First, Professor Adler identified what she called “fake by fiat.” Artist Cady Noland sometimes questions her own previous work. Cowboys Milking was to be auctioned, and she didn’t like what she saw. Noland disclaimed the work by objecting to some conservation. The Visual Artists Rights Act question never had to be answered by the court, but why does the art market care so much about the artist’s imprimatur? Why should the artist have the power to disavow a work she clearly made and reduce its value to zero?
Ever since Duchamp transformed objects merely by calling them art (also recalling a Rauschenberg telegram that says “this is a portrait because I say so”), if an artist has the power to turn a lowly object into a work of art, the corollary is that she can turn a work of art into a lowly object.
Conceptual work and certificates is one way that the art market has tried to manage this problem. But there has been litigation over refusals to reissue certificates, without which a Dan Flavin work is just a light bulb. A more recent Flavin controversy involving “posthumous” works are not real Flavins because although he had imagined them, they were not done before he died.
To take another example: the Warhol anti-trust litigation involved multiple silk screen series, one of which the Warhol board considered authentic, one it did not. The latter involved an outside printer. Yet, as Professor Adler noted, correspondence from Warhol exists where he talks about a variety of people actually printing works even within his Factory (“ask my assistant, he did most of my paintings”)—works the Foundation considers authentic. Professor Adler suggests that the very question that the lawsuit posed is one that Warhol’s work renders a little bit absurd.
Recalling Plato, she asked: given two objects that look exactly alike, how is one a work of art and one not? Why is one worth $100 million and one is valueless because of these determinations? Taking the absurdity a step further, Professor Adler showed a work imitating Warhol that the artist sent to the Foundation specifically to obtain a rejected stamp. All of this harkens back to Walter Benjamin’s seminal essay “The Work of Art in the Age of Mechanical Reproduction.”
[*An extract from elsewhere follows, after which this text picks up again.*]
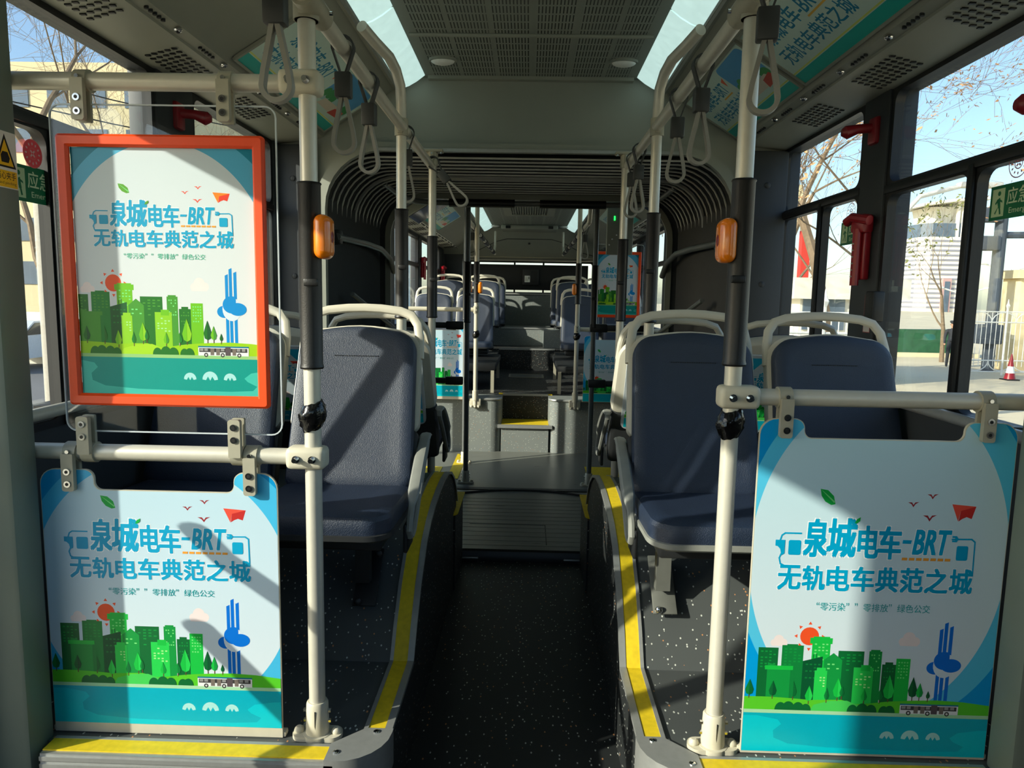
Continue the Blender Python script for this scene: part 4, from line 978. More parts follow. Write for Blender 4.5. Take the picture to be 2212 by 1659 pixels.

“Exhibition copies”—copies created for a show while the original is taken down elsewhere question what Professor Adler called the “fetishization” of the original or, as she ended with: “Maybe a little bit real and a little bit fake, maybe a ‘little bit pregnant’.”
Lastly, Mr. Nicyper discussed the pending authentication bill before the New York legislature, the various iterations of which we have addressed before here. Most importantly, Mr. Nicyper explained the course of this year’s changes to the bill, its fate, and its prospects for the future.
Drafted with the impetus of the Art Law Committee, the original bill proposed two years ago would have made a number of changes, including requiring heightened pleading against authenticators, a clear and convincing evidence burden of proof, and a one-way fee shifting attorneys’ fees provision. That bill was opposed by the Trial Lawyers Association. This year, a revised bill was introduced that did away with the clear and convincing evidence standard. That bill passed the New York Senate, but no action was taken in the Assembly. According to Mr. Nicyper, certain lawmakers were opposed and prevented it coming to a vote.
Those lawmakers are no longer in the Assembly, however, according to Mr. Nicyper. Thus, the chances for passage in the next session actually look promising.